Another famous Belgian violinist was Eugène Ysaÿe. Indeed, his teacher was Vieuxtemps and the influence between the two is very clear in the music. Ysaÿe is perhaps best known for his six solo violin Sonatas. But amongst his other works is a violin transcription of the last of French composer Camille Saint-Saëns’ six Études Op 52 for solo piano, which he turned into a capricious concert piece for violin and piano. The work is filled with lyrical melodies in waltz style combined with dazzling virtuosity and moments that are powerful and demonic, making it definitely an excellent choice for a viola transcription, made by my fellow Norwegian Nils Thore Røsth.
Romanian George Enescu spent much time of his life in Paris. His Conzertstück for viola and piano was composed as a competition piece, the result of a commission from Gabriel Fauré. While ensuring that the competition candidates had to tackle various technical challenges, with singing phrases for each individual string, graceful double-stops and dazzling passages, Enescu fashioned a musically dramatic concert piece in a rhapsodic form, combining French impressionism and Romanian folk elements.

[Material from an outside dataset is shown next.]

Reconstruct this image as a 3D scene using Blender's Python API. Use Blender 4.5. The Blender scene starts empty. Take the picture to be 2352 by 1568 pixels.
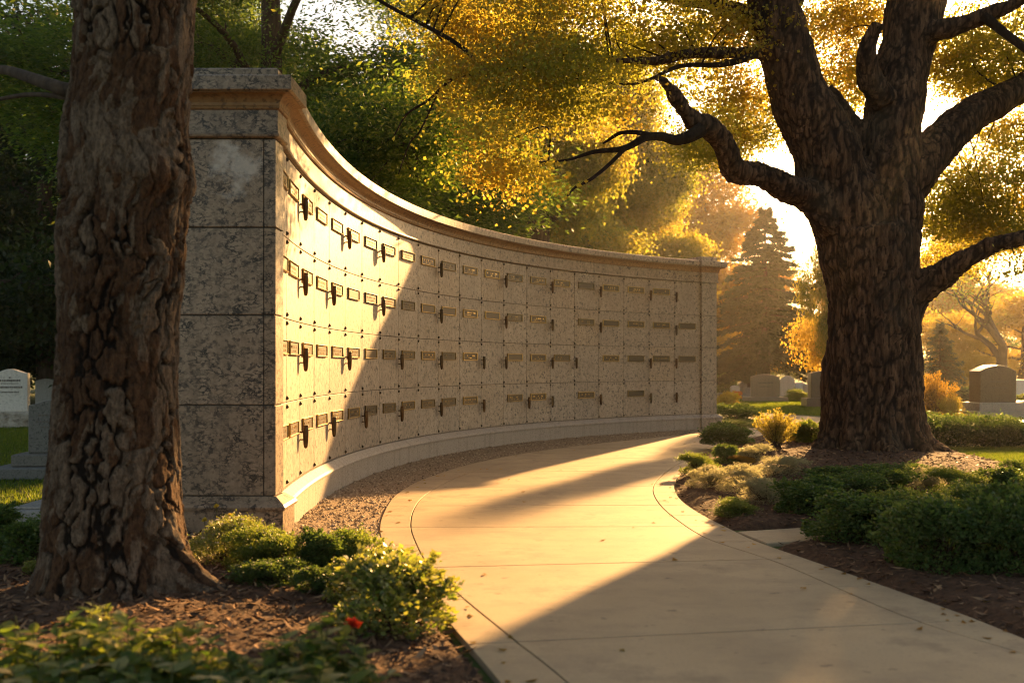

Finally how could I not include a piece by Paul Hindemith? He was not only a great composer but one of the most important violists in history. He composed a vast amount of works for the instrument and his Sonata Op 11 No 4 stands out as especially popular with viola players and audience alike. In the opening dreamlike Fantasie, Hindemith’s harmonies and melodic lines are reminiscent of the impressionistic style, extending to the whole sonata. A folk theme introduces the second movement combining romantic and neoclassical elements which undergoes four variations before, attacca, we’re into the final movement. Contrasting pompous and lyrical moments, the finale includes three more variations on the folk theme, the last making for an exhilarating coda.